Erinnerungen an Hermann Suter, der in seinen letzten Jahren so sehr irritierte

Es gilt Abschied zu nehmen von einem Liberalen, der immer mehr nach rechts rückte; einem herausragenden Lehrer; einem Citoyen, der heftig austeilen, aber auch gut zuhören konnte; und von einem, der fehlen wird.


Völlig unerwartet ereilte uns heute Mittwoch früh die traurige Kunde, dass Hermann Suter letzten Freitag (3. Juli) verstorben ist. Was auch immer ihn aus diesem so aktiven Leben gerissen haben mag: In den letzten Wochen waren Begegnungen mit ihm wie eh und je. Er freute sich, alte Bekannte zu treffen, war wie immer zu einem Schwatz aufgelegt, wirkte vital und hellwach.

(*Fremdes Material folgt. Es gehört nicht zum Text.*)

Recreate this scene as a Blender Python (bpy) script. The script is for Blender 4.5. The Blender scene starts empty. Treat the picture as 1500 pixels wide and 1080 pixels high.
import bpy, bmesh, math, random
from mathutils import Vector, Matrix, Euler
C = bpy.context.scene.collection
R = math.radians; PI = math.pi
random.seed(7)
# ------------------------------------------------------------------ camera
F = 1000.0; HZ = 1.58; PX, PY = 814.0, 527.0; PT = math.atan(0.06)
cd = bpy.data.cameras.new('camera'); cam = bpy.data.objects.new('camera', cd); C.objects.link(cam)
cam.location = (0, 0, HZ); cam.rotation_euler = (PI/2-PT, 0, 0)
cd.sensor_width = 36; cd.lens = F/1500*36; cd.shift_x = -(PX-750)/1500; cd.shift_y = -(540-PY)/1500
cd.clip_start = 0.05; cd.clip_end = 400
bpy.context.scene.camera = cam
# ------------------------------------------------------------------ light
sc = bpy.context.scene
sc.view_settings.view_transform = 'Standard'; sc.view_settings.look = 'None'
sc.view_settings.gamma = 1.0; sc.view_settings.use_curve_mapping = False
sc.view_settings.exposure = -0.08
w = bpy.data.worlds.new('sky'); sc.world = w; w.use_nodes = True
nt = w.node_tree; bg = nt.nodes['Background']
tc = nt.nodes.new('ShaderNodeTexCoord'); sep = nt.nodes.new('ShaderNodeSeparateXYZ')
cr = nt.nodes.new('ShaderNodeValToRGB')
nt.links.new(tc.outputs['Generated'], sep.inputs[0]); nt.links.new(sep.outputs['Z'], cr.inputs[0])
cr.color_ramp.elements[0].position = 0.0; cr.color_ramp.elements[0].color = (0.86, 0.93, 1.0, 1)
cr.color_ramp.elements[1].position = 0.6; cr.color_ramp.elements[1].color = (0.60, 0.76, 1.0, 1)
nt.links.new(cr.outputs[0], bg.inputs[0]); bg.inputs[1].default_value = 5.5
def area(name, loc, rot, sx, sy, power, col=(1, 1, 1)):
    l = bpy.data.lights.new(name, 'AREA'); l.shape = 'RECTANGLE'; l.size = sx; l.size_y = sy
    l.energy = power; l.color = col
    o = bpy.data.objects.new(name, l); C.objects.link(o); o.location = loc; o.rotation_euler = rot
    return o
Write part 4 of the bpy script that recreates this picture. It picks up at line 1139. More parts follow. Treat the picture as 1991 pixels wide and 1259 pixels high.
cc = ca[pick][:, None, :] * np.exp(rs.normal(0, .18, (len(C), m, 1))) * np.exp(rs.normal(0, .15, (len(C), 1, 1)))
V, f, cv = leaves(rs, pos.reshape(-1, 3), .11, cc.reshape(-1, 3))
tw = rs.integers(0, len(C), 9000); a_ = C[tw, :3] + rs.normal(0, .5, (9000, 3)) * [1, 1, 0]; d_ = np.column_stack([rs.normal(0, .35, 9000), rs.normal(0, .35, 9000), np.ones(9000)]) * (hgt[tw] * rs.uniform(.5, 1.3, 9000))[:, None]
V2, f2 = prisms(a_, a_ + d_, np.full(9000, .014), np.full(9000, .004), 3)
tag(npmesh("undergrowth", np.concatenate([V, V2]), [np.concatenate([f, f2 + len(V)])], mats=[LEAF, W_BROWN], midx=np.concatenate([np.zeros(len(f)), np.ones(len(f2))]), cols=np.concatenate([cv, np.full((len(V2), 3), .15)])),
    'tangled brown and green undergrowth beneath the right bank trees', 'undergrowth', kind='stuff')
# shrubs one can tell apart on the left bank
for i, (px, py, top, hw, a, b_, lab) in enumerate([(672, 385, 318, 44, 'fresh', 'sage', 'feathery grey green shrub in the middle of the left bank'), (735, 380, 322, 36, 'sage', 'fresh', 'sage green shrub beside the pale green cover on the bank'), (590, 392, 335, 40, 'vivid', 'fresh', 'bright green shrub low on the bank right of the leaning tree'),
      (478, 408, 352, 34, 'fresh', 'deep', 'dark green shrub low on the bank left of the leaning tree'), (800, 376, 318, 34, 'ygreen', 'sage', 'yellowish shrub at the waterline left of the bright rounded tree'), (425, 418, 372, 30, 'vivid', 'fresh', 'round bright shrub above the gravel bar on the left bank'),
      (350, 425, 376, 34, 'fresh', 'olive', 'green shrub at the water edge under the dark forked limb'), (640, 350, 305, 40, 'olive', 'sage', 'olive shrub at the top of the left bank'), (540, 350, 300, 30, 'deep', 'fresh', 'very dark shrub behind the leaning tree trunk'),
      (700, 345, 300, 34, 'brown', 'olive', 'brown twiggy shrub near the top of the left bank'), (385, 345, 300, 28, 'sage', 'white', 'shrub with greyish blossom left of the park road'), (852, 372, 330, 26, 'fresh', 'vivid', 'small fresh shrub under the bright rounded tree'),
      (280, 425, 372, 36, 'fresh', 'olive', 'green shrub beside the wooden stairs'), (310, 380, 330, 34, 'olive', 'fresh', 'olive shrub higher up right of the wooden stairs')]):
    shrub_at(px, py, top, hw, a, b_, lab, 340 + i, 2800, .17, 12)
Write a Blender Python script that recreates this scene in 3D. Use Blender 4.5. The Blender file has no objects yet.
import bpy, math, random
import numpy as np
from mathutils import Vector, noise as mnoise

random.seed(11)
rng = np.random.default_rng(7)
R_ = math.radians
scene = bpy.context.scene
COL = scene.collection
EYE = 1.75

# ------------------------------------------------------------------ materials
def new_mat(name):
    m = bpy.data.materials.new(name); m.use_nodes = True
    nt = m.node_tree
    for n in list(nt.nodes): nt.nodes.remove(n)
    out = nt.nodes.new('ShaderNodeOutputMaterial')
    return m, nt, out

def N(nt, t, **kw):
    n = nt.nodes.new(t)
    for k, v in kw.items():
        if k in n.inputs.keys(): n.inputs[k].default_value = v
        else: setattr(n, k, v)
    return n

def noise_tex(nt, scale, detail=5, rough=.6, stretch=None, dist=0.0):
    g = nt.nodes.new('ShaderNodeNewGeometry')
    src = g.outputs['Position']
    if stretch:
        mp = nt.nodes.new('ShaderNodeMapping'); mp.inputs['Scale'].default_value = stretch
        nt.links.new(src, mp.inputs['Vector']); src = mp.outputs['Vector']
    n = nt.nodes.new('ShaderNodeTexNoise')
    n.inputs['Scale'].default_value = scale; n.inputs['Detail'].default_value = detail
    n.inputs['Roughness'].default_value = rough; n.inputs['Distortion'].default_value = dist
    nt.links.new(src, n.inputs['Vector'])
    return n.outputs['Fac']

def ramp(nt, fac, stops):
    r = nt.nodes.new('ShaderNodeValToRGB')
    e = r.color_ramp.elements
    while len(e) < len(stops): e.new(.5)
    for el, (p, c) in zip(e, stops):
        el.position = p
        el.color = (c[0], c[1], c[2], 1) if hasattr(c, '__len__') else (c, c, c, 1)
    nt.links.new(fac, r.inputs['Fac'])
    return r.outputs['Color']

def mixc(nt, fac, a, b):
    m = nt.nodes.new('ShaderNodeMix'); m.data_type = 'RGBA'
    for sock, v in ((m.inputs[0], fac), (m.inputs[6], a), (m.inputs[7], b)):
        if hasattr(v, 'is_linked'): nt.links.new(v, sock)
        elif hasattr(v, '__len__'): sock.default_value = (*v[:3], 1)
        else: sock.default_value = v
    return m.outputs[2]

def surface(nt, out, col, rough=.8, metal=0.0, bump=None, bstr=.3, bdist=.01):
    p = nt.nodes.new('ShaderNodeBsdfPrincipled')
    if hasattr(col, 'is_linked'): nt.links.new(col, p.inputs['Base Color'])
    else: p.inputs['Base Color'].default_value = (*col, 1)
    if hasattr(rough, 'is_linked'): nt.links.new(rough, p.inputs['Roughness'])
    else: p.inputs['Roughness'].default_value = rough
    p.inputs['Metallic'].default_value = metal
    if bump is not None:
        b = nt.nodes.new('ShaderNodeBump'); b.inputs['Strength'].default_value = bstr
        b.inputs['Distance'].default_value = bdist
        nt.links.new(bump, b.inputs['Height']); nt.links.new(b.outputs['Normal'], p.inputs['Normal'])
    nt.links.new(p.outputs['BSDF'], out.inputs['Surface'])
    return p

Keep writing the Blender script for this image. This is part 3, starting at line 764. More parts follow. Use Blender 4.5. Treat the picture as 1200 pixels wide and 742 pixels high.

Eigentlich ist es unvorstellbar, dass diese so kraftvolle, kantige und kämpferische Persönlichkeit für immer von uns gegangen sein soll.

Es liegt an eigens dazu berufenen Köpfen und Kräften, diesen aussergewöhnlichen Politiker, Militär, Historiker, Pädagogen und Zeitgenossen gebührend zu würdigen. Weil er aber der Meinungsplattform www.lu-wahlen.ch seit deren ersten Stunden engagiert zur Seite gestanden hatte, ist es angezeigt, ihm auch hier zumindest dafür den allerbesten Dank auszusprechen.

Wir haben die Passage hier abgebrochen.